| Task prompt |
The entries below are to be written out again without alteration.

Dataset records
- - - - - - -

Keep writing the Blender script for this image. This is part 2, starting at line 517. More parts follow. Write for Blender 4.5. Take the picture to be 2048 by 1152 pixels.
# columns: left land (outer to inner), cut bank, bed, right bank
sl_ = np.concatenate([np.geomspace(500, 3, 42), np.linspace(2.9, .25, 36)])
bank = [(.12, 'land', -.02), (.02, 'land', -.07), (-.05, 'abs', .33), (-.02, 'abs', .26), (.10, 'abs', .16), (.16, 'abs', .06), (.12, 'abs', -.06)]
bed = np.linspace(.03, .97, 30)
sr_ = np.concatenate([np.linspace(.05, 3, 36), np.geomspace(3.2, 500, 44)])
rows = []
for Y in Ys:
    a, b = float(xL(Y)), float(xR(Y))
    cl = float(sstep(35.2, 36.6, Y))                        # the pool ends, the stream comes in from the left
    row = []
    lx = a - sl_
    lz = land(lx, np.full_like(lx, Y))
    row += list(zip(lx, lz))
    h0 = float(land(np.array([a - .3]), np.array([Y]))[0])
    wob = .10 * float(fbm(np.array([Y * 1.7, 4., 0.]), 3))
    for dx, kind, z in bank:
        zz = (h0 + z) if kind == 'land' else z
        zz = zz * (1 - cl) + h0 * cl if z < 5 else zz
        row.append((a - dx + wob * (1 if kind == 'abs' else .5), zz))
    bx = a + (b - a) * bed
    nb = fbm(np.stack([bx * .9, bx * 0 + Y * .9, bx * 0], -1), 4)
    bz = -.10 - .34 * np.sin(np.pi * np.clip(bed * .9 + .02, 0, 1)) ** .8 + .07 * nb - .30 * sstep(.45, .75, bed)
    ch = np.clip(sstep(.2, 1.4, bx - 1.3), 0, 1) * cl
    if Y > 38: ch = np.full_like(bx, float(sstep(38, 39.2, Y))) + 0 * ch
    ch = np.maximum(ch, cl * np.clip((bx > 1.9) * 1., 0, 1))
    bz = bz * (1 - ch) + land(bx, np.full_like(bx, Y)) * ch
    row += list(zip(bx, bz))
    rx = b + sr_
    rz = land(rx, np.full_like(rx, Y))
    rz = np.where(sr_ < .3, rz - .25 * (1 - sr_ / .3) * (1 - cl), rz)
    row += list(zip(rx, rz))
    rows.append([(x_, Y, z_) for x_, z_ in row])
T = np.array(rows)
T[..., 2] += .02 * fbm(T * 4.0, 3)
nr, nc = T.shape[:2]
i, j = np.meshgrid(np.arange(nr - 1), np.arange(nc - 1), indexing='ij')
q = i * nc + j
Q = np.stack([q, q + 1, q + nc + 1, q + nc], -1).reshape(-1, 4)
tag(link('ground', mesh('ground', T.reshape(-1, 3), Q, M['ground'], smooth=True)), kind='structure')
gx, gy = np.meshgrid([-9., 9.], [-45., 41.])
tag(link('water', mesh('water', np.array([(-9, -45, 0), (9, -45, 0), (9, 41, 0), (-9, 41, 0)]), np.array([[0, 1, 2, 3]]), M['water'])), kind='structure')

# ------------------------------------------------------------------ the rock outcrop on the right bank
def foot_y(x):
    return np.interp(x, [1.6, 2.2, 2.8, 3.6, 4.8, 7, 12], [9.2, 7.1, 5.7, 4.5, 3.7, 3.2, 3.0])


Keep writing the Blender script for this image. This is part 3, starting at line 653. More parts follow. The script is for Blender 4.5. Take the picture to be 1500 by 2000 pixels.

- - - - - - -

| Solution to this task |
Keep writing the Blender script for this image. This is part 2, starting at line 517. More parts follow. Write for Blender 4.5. Take the picture to be 2048 by 1152 pixels.
# columns: left land (outer to inner), cut bank, bed, right bank
sl_ = np.concatenate([np.geomspace(500, 3, 42), np.linspace(2.9, .25, 36)])
bank = [(.12, 'land', -.02), (.02, 'land', -.07), (-.05, 'abs', .33), (-.02, 'abs', .26), (.10, 'abs', .16), (.16, 'abs', .06), (.12, 'abs', -.06)]
bed = np.linspace(.03, .97, 30)
sr_ = np.concatenate([np.linspace(.05, 3, 36), np.geomspace(3.2, 500, 44)])
rows = []
for Y in Ys:
    a, b = float(xL(Y)), float(xR(Y))
    cl = float(sstep(35.2, 36.6, Y))                        # the pool ends, the stream comes in from the left
    row = []
    lx = a - sl_
    lz = land(lx, np.full_like(lx, Y))
    row += list(zip(lx, lz))
    h0 = float(land(np.array([a - .3]), np.array([Y]))[0])
    wob = .10 * float(fbm(np.array([Y * 1.7, 4., 0.]), 3))
    for dx, kind, z in bank:
        zz = (h0 + z) if kind == 'land' else z
        zz = zz * (1 - cl) + h0 * cl if z < 5 else zz
        row.append((a - dx + wob * (1 if kind == 'abs' else .5), zz))
    bx = a + (b - a) * bed
    nb = fbm(np.stack([bx * .9, bx * 0 + Y * .9, bx * 0], -1), 4)
    bz = -.10 - .34 * np.sin(np.pi * np.clip(bed * .9 + .02, 0, 1)) ** .8 + .07 * nb - .30 * sstep(.45, .75, bed)
    ch = np.clip(sstep(.2, 1.4, bx - 1.3), 0, 1) * cl
    if Y > 38: ch = np.full_like(bx, float(sstep(38, 39.2, Y))) + 0 * ch
    ch = np.maximum(ch, cl * np.clip((bx > 1.9) * 1., 0, 1))
    bz = bz * (1 - ch) + land(bx, np.full_like(bx, Y)) * ch
    row += list(zip(bx, bz))
    rx = b + sr_
    rz = land(rx, np.full_like(rx, Y))
    rz = np.where(sr_ < .3, rz - .25 * (1 - sr_ / .3) * (1 - cl), rz)
    row += list(zip(rx, rz))
    rows.append([(x_, Y, z_) for x_, z_ in row])
T = np.array(rows)
T[..., 2] += .02 * fbm(T * 4.0, 3)
nr, nc = T.shape[:2]
i, j = np.meshgrid(np.arange(nr - 1), np.arange(nc - 1), indexing='ij')
q = i * nc + j
Q = np.stack([q, q + 1, q + nc + 1, q + nc], -1).reshape(-1, 4)
tag(link('ground', mesh('ground', T.reshape(-1, 3), Q, M['ground'], smooth=True)), kind='structure')
gx, gy = np.meshgrid([-9., 9.], [-45., 41.])
tag(link('water', mesh('water', np.array([(-9, -45, 0), (9, -45, 0), (9, 41, 0), (-9, 41, 0)]), np.array([[0, 1, 2, 3]]), M['water'])), kind='structure')

# ------------------------------------------------------------------ the rock outcrop on the right bank
def foot_y(x):
    return np.interp(x, [1.6, 2.2, 2.8, 3.6, 4.8, 7, 12], [9.2, 7.1, 5.7, 4.5, 3.7, 3.2, 3.0])


Keep writing the Blender script for this image. This is part 3, starting at line 653. More parts follow. The script is for Blender 4.5. Take the picture to be 1500 by 2000 pixels.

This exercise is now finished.